START Information supplied
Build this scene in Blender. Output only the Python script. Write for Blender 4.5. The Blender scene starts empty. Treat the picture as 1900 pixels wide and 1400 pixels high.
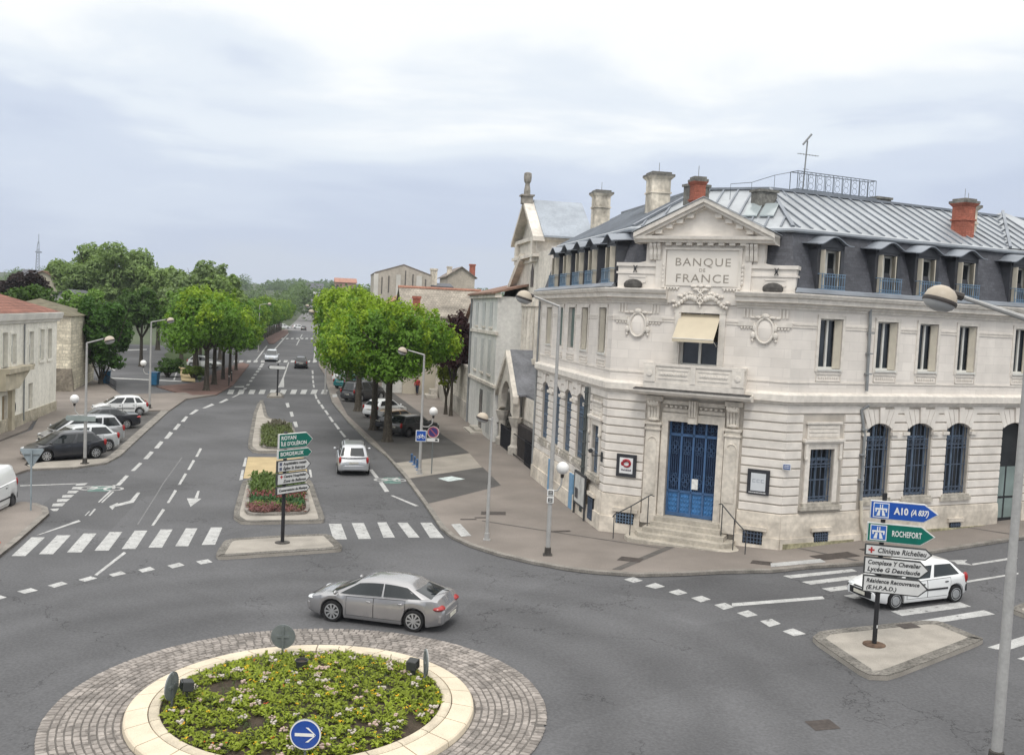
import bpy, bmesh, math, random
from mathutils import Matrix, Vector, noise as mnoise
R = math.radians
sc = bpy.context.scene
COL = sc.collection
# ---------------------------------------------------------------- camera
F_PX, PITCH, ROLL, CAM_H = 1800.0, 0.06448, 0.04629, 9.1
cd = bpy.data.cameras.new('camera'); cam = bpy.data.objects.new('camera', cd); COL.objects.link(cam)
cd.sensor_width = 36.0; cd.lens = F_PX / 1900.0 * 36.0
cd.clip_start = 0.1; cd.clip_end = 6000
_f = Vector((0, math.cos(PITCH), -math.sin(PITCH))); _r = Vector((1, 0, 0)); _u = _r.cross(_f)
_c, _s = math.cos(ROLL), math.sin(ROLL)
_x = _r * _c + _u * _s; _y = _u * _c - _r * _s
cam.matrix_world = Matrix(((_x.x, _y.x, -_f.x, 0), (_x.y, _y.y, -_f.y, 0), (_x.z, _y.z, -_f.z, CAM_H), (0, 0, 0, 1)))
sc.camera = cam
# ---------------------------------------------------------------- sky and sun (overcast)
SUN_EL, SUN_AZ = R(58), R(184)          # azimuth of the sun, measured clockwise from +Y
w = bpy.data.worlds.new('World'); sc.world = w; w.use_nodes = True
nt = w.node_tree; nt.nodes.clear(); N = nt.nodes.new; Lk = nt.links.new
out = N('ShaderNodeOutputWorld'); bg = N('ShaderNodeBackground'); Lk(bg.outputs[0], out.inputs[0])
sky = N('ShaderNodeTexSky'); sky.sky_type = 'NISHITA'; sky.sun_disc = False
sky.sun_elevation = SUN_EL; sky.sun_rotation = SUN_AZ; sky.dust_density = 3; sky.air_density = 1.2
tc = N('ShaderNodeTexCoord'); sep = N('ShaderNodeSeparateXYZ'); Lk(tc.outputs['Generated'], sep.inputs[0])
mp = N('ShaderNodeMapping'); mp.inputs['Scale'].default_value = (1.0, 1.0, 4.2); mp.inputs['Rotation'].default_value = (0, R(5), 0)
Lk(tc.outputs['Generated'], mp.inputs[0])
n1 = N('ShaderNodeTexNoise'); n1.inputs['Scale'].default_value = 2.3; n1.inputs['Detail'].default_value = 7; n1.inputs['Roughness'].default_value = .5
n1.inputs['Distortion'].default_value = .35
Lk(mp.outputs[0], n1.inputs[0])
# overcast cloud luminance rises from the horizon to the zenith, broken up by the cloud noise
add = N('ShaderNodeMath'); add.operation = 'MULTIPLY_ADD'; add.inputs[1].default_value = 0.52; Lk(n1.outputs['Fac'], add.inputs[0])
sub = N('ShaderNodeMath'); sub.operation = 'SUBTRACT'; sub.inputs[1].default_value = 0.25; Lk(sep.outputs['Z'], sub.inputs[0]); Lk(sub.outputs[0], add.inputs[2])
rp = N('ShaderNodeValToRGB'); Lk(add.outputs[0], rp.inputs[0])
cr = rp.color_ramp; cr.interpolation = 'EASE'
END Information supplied
Exactly as written, return every line of the listing, but not the pictures.

→ Answer to this exercise:
Build this scene in Blender. Output only the Python script. Write for Blender 4.5. The Blender scene starts empty. Treat the picture as 1900 pixels wide and 1400 pixels high.
import bpy, bmesh, math, random
from mathutils import Matrix, Vector, noise as mnoise
R = math.radians
sc = bpy.context.scene
COL = sc.collection
# ---------------------------------------------------------------- camera
F_PX, PITCH, ROLL, CAM_H = 1800.0, 0.06448, 0.04629, 9.1
cd = bpy.data.cameras.new('camera'); cam = bpy.data.objects.new('camera', cd); COL.objects.link(cam)
cd.sensor_width = 36.0; cd.lens = F_PX / 1900.0 * 36.0
cd.clip_start = 0.1; cd.clip_end = 6000
_f = Vector((0, math.cos(PITCH), -math.sin(PITCH))); _r = Vector((1, 0, 0)); _u = _r.cross(_f)
_c, _s = math.cos(ROLL), math.sin(ROLL)
_x = _r * _c + _u * _s; _y = _u * _c - _r * _s
cam.matrix_world = Matrix(((_x.x, _y.x, -_f.x, 0), (_x.y, _y.y, -_f.y, 0), (_x.z, _y.z, -_f.z, CAM_H), (0, 0, 0, 1)))
sc.camera = cam
# ---------------------------------------------------------------- sky and sun (overcast)
SUN_EL, SUN_AZ = R(58), R(184)          # azimuth of the sun, measured clockwise from +Y
w = bpy.data.worlds.new('World'); sc.world = w; w.use_nodes = True
nt = w.node_tree; nt.nodes.clear(); N = nt.nodes.new; Lk = nt.links.new
out = N('ShaderNodeOutputWorld'); bg = N('ShaderNodeBackground'); Lk(bg.outputs[0], out.inputs[0])
sky = N('ShaderNodeTexSky'); sky.sky_type = 'NISHITA'; sky.sun_disc = False
sky.sun_elevation = SUN_EL; sky.sun_rotation = SUN_AZ; sky.dust_density = 3; sky.air_density = 1.2
tc = N('ShaderNodeTexCoord'); sep = N('ShaderNodeSeparateXYZ'); Lk(tc.outputs['Generated'], sep.inputs[0])
mp = N('ShaderNodeMapping'); mp.inputs['Scale'].default_value = (1.0, 1.0, 4.2); mp.inputs['Rotation'].default_value = (0, R(5), 0)
Lk(tc.outputs['Generated'], mp.inputs[0])
n1 = N('ShaderNodeTexNoise'); n1.inputs['Scale'].default_value = 2.3; n1.inputs['Detail'].default_value = 7; n1.inputs['Roughness'].default_value = .5
n1.inputs['Distortion'].default_value = .35
Lk(mp.outputs[0], n1.inputs[0])
# overcast cloud luminance rises from the horizon to the zenith, broken up by the cloud noise
add = N('ShaderNodeMath'); add.operation = 'MULTIPLY_ADD'; add.inputs[1].default_value = 0.52; Lk(n1.outputs['Fac'], add.inputs[0])
sub = N('ShaderNodeMath'); sub.operation = 'SUBTRACT'; sub.inputs[1].default_value = 0.25; Lk(sep.outputs['Z'], sub.inputs[0]); Lk(sub.outputs[0], add.inputs[2])
rp = N('ShaderNodeValToRGB'); Lk(add.outputs[0], rp.inputs[0])
cr = rp.color_ramp; cr.interpolation = 'EASE'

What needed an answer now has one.